Couple Celebrates Their Projects Colliding as Northrop Grumman Helps NASA Retrieve Spacecraft After Splashdown
By Michelle A. Monroe
Two aerospace engineers fall in love, get married and spend years in each other’s professional orbits before they finally collide.
It’s a story practically written in the stars.
Debra and Joe, who work for Northrop Grumman and NASA, respectively, got the rare opportunity to tell their friends and family about how their projects came together for the spacecraft splashdown in December.
Passion Projects
Debra and Joe grew up in a similar area of Wisconsin but didn’t meet until their last year attending the University of Minnesota where, as aerospace engineering majors, they were assigned to the same design project. They hit it off, said Joe, and later married; they now live in California.

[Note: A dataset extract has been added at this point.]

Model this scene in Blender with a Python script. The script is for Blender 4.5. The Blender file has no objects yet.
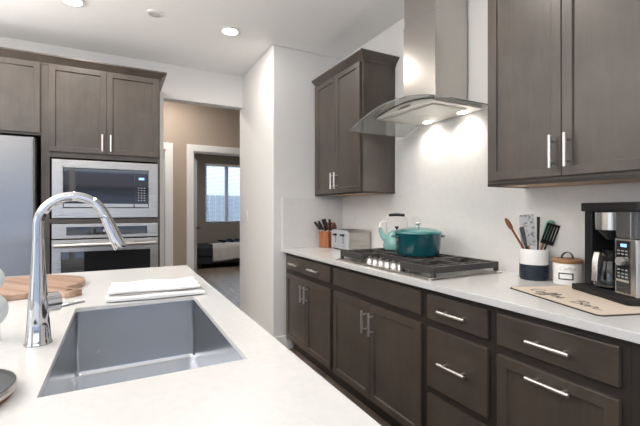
import bpy, bmesh, math, random
from mathutils import Vector, Matrix
R = math.radians
PI = math.pi
sc = bpy.context.scene
C = bpy.context.collection
random.seed(7)

# ------------------------------------------------------------------ camera, world, big lights, exposure
cam = bpy.data.cameras.new('camera'); cam_o = bpy.data.objects.new('camera', cam); C.objects.link(cam_o)
cam.sensor_width = 36.0; cam.lens = 383.0 / 640 * 36.0
cam.shift_y = -3.58 / 640; cam.clip_start = 0.03
cam_o.location = (0, 0, 1.2628); cam_o.rotation_euler = (R(90), 0, R(-27.728))
sc.camera = cam_o

world = bpy.data.worlds.new('sky'); sc.world = world; world.use_nodes = True
_wn, _wl = world.node_tree.nodes, world.node_tree.links
_bg = _wn['Background']; _tc = _wn.new('ShaderNodeTexCoord'); _sx = _wn.new('ShaderNodeSeparateXYZ'); _cr = _wn.new('ShaderNodeValToRGB')
_wl.new(_tc.outputs['Generated'], _sx.inputs[0]); _wl.new(_sx.outputs['Z'], _cr.inputs['Fac']); _wl.new(_cr.outputs['Color'], _bg.inputs['Color'])
_e = _cr.color_ramp.elements; _e[0].position = .0; _e[0].color = (.42, .48, .53, 1); _e[1].position = .30; _e[1].color = (.70, .87, 1.14, 1)
_bg.inputs['Strength'].default_value = 3.6

sc.view_settings.view_transform = 'Standard'; sc.view_settings.look = 'None'
sc.view_settings.exposure = 0.06; sc.view_settings.gamma = 1.0; sc.view_settings.use_curve_mapping = False

def area_light(name, loc, rot, sx, sy, power, col):
    l = bpy.data.lights.new(name, 'AREA'); l.shape = 'RECTANGLE'; l.size = sx; l.size_y = sy
    l.energy = power; l.color = col
    o = bpy.data.objects.new(name, l); C.objects.link(o); o.location = loc; o.rotation_euler = rot
    return o
# daylight enters through the real window openings; portals only steer the sampling of the sky
def portal(name, loc, rot, sx, sy):
    o = area_light(name, loc, rot, sx, sy, 1, (1, 1, 1)); o.data.cycles.is_portal = True
portal('sky_portal_patio', (-0.9, -2.64, 1.24), (R(90), 0, 0), 3.4, 2.2)
portal('sky_portal_living', (-4.56, -0.6, 1.45), (R(90), 0, R(-90)), 2.66, 1.78)
portal('sky_portal_bedroom', (2.58, 9.42, 1.65), (R(90), 0, R(180)), 1.5, 1.4)
# two added fill lamps out of frame, facing up to brighten the ceiling
area_light('ceiling_bounce', (-2.0, -1.3, 1.5), (R(180), 0, 0), 2.2, 2.2, 54, (1.0, .96, .91))
area_light('ceiling_bounce_dining', (-2.3, 1.9, 1.75), (R(180), 0, 0), 2.4, 2.4, 150, (1.0, .96, .91))

# ------------------------------------------------------------------ materials
MATS = {}
def mat(name, col, rough=.5, metal=0., **kw):
    if name in MATS: return MATS[name]
    m = bpy.data.materials.new(name); m.use_nodes = True; nt = m.node_tree
    b = nt.nodes['Principled BSDF']
    b.inputs['Base Color'].default_value = (*col, 1); b.inputs['Roughness'].default_value = rough
    b.inputs['Metallic'].default_value = metal
    for k, v in kw.items():
        k = {'coat': 'Coat Weight', 'coat_rough': 'Coat Roughness', 'trans': 'Transmission Weight', 'ior': 'IOR',
             'alpha': 'Alpha', 'spec': 'Specular IOR Level', 'sheen': 'Sheen Weight', 'emit': 'Emission Strength', 'aniso': 'Anisotropic'}[k]
        b.inputs[k].default_value = v
    MATS[name] = m
    return m
def nodes(m): return m.node_tree.nodes, m.node_tree.links, m.node_tree.nodes['Principled BSDF']
def coords(m, scale=(1, 1, 1), rot=(0, 0, 0), world_space=False):
    N, L, b = nodes(m)
    mp = N.new('ShaderNodeMapping'); mp.inputs['Scale'].default_value = scale; mp.inputs['Rotation'].default_value = rot
    if world_space:
        g = N.new('ShaderNodeNewGeometry'); L.new(g.outputs['Position'], mp.inputs['Vector'])
    else:
        t = N.new('ShaderNodeTexCoord'); L.new(t.outputs['Object'], mp.inputs['Vector'])
    return mp.outputs['Vector']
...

Debra, now a Northrop Grumman program manager of another high-energy laser program, worked on a 150-kilowatt class laser that was installed on the U.S. Navy’s USS Portland. Now a chief engineer, Joe worked as a manager on NASA’s Orion spacecraft for the Artemis I mission, the first in a series of missions focused on deep space exploration and establishing a sustainable human presence on and around the moon. Crews aboard the USS Portland recovered and transported the Orion capsule back to land following its splashdown.
“It’s really cool how our two programs came together. It was a great feeling to coincide with something my husband worked on for so many years.”
— Debra, Program Manager
While Northrop Grumman and NASA often collaborate, this December was the first time the couple had their projects intersect.

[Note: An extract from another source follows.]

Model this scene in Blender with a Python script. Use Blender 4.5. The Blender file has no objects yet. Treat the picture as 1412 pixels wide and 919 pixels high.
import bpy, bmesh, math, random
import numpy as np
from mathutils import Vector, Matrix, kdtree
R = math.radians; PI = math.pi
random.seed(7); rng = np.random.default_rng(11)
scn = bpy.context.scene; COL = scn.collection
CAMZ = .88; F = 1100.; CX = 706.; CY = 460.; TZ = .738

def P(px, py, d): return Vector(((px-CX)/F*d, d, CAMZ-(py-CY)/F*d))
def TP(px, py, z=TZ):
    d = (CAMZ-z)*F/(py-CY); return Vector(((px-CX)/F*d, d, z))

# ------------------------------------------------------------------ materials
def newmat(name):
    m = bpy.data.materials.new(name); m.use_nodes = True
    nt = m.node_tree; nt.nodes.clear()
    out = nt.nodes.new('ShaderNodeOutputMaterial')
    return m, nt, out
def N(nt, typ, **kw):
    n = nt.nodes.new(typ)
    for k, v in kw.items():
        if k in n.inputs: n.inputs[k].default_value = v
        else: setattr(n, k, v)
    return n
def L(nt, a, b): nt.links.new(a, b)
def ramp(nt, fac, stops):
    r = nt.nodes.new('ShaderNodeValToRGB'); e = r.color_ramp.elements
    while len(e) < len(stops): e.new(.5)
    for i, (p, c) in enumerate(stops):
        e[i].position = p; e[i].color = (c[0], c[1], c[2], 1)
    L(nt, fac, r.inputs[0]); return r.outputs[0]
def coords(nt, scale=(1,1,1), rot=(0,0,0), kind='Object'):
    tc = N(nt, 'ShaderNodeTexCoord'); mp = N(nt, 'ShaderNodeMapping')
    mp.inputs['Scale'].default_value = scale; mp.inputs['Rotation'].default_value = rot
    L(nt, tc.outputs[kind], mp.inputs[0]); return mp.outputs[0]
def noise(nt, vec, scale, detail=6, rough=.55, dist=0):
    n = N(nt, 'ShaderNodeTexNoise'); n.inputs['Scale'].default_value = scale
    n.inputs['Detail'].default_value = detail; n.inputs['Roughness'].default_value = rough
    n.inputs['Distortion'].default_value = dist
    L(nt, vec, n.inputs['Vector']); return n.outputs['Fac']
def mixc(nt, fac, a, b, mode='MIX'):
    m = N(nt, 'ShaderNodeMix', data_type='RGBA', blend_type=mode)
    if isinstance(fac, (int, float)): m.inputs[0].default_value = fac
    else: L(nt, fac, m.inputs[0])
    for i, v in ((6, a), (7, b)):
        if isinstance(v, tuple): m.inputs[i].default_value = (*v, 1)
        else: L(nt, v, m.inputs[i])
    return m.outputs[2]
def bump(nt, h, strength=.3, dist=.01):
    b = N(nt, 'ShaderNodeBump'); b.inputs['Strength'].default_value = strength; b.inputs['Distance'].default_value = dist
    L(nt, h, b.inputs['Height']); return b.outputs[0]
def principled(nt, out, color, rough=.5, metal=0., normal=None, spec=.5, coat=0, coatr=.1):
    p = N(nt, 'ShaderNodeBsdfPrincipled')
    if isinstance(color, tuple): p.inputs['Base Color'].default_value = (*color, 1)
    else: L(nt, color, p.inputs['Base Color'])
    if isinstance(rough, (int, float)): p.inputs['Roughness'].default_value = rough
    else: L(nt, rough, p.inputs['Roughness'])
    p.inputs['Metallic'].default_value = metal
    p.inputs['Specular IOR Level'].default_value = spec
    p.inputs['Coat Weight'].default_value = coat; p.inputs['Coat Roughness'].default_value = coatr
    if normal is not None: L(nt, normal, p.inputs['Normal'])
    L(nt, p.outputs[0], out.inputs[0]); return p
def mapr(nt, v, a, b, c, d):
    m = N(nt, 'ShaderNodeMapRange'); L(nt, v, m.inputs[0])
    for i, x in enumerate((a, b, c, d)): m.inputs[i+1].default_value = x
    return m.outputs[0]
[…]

“When I realized the ship with my team’s laser was going to go get that capsule, I was pretty excited,” said Debra, who broke the news to her husband.
They have supported each other in their careers over the years, with Debra attending launches in Florida, and Joe watching the laser roll down the streets of Redondo Beach, California, on a custom semi-trailer that had to avoid hitting traffic signals with the immensely tall mirror turret on its way to the USS Portland.

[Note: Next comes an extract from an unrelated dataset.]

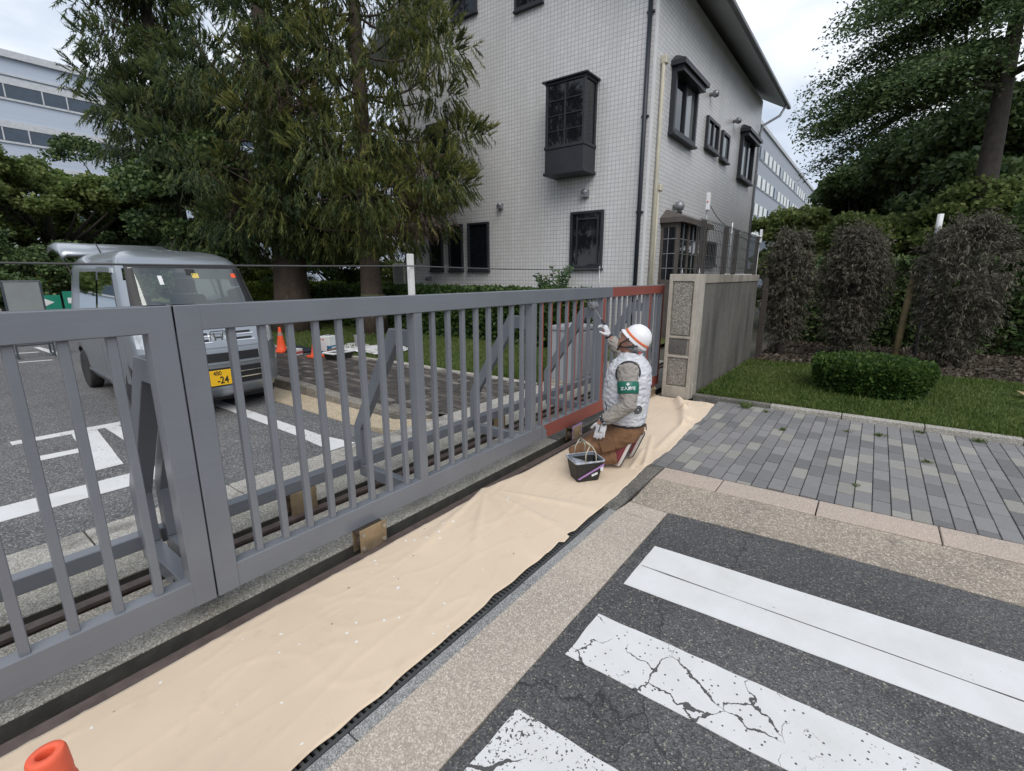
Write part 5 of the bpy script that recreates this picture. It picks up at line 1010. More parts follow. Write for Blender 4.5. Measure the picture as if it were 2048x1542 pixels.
# clipped hedges: leaf cards on and inside a rounded block
def hedge(name, x0, x1, y0, y1, z0, z1, n, leaf, mat, label, group=None, rag=.06, seed=3, cat='hedge'):
    global RNG
    RNG = np.random.default_rng(seed); t = thing(name, label, cat, ((x0+x1)/2,(y0+y1)/2,z0), group); mb = MB()
    mb.box(x0+.12,y0+.12,z0,x1-.12,y1-.12,z1-.12); mb.build('inner_branches', M['soil'], t)
    A = [(x1-x0)*(y1-y0),(y1-y0)*(z1-z0),(x1-x0)*(z1-z0)]; u = RNG.random((n,3)); f = RNG.choice(4,n,p=np.array([A[0],A[1],A[2]*.5,A[2]*.5])/(A[0]+A[1]+A[2]))
    P = np.stack([x0+u[:,0]*(x1-x0), y0+u[:,1]*(y1-y0), z0+u[:,2]*(z1-z0)],1); d = np.abs(RNG.normal(0,rag,n))
    P[f==0,2] = z1; P[f==1,0] = x0; P[f==2,1] = y0; P[f==3,1] = y1
    w = vnoise(P, 2.6, seed)*.07 + vnoise(P, 7.0, seed)*.04; ctr = np.array([(x0+x1)/2,(y0+y1)/2,z0+.3]); dd = np.zeros_like(P); dd[f==0,2] = 1; dd[f==1,0] = -1; dd[f==2,1] = -1; dd[f==3,1] = 1
    P = P + dd*(w-d+.03)[:,None]; D = unit(dd*.7 + rdir(n) + [0,0,.25]); L = leaf*RNG.uniform(.6,1.3,n); V, Q = blades(P, D, L, L*.33, .08)
    tag(npmesh('foliage', V, Q, M[mat], t), kind='stuff'); return t
hedge('clipped_hedge', 8.35,9.5,4.9,13.9,.15,1.24,34000,.095,'hedge','long dark clipped hedge behind the lawn in front of the tiled building','hedges along the inner lawn',seed=3)
hedge('clipped_hedge', 8.0,9.6,14.0,20.5,.15,1.30,26000,.10,'bright','bright yellow green clipped hedge just right of the van','hedges along the inner lawn',seed=4)
hedge('shrub_row', 13.4,14.6,-7.0,1.5,.02,1.9,30000,.12,'deep','dark row of shrubs behind the dead conifers',seed=6,rag=.14)
# young shrub sprig above the gate
t = thing('young_shrub', 'small pale green shrub sprig standing against the tiled wall above the gate', 'shrub', (10.2,6.35,.15)); RNG = np.random.default_rng(9); mb = MB(); PP = []; DD = []
for i in range(16):
    a = RNG.random()*6.283; e = np.array([math.cos(a)*RNG.uniform(.15,.62), math.sin(a)*RNG.uniform(.15,.62), RNG.uniform(1.15,1.78)]); b = np.array((10.2,6.35,.15)); pts = [b + e*s*np.array([1,1,1]) + np.array([0,0,.18*math.sin(3.14*s)]) for s in np.linspace(0,1,6)]
    mb.tube([tuple(p) for p in pts], [.010*(1-.8*s) for s in np.linspace(0,1,6)], 5)
    for s in np.linspace(.5,1,16):
        p = b + e*s + np.array([0,0,.18*math.sin(3.14*s)]); 
        for q in range(3): PP.append(p); DD.append(unit(RNG.normal(0,1,3)*np.array([1,1,.5])+e*np.array([1,1,0])))
mb.build('stem', M['bark2'], t); PP = np.array(PP); L = RNG.uniform(.07,.13,len(PP)); V, Q = blades(PP, np.array(DD), L, L*.25, .1); tag(npmesh('foliage', V, Q, M['sprig'], t), kind='stuff')
# ---- right side: round clipped bush, dead conifers, dark trees
t = thing('round_bush', 'low round clipped green bush on the lawn', 'bush', (8.12,-.08,.03)); RNG = np.random.default_rng(12); n = 30000
u = RNG.random(n); a = RNG.random(n)*6.283; top = RNG.random(n) < .45; rr_ = np.where(top, np.sqrt(u), 1.0); zz = np.where(top, 1.0, u**.8)
rad = 1.04*(1 - .10*(1-zz)**2*1.5 - np.where(top,0,.10*np.clip((zz-.7)/.3,0,1)**2)); P = np.stack([8.08+.62*rad*rr_*np.cos(a), -.08+.64*rad*rr_*np.sin(a), .05+.43*zz - np.where(top,.10*(rr_**4),0)],1)
P += vnoise(P, 4.0)[:,None]*.05*unit(P-np.array([8.12,-.08,.1])) ; P -= unit(P-np.array([8.12,-.08,.1]))*np.abs(RNG.normal(0,.04,n))[:,None]
D = unit(unit(P-np.array([8.12,-.08,-.1])) + rdir(n)*.9); L = RNG.uniform(.035,.075,n); V, Q = blades(P, D, L, L*.34, .08); tag(npmesh('foliage', V, Q, M['bush'], t), kind='stuff')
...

“I didn’t know about our projects intersecting until just a few days prior to the landing,” Joe said. “It’s one of those wild coincidences.”
Splashdown Success
Powered by NASA’s Space Launch System, which includes Northrop Grumman-manufactured solid rocket boosters, Orion blasted off on Nov. 16, 2022. At its most distant point from Earth, the spacecraft traveled about 268,000 miles — thousands of miles beyond the moon — going farther than any human-rated spacecraft has ever flown. The laser tracked Orion’s splashdown journey and generated estimated location coordinates of the capsule’s location after splashdown.
On Dec. 11, 2022, the Orion capsule splashed down in the Pacific Ocean off the coast of Baja California and the USS Portland retrieved it.
Joe and Debra were both at home as the splashdown aired live on TV.
“I was very emotional watching it splash down because I had been on the project all those years and I thought of all the hard work that everybody put into it,” Joe said. “It was very rewarding, and it was a great sense of accomplishment and relief for everything to go perfectly.”
When asked if they had words of wisdom to share with others who want to be great teammates with their partner, Joe shared that his advice would be to support one other and be kind. Debra shared a similar perspective.
“It’s really cool how our two programs came together,” Debra said. “It was a great feeling to coincide with something my husband worked on for so many years.”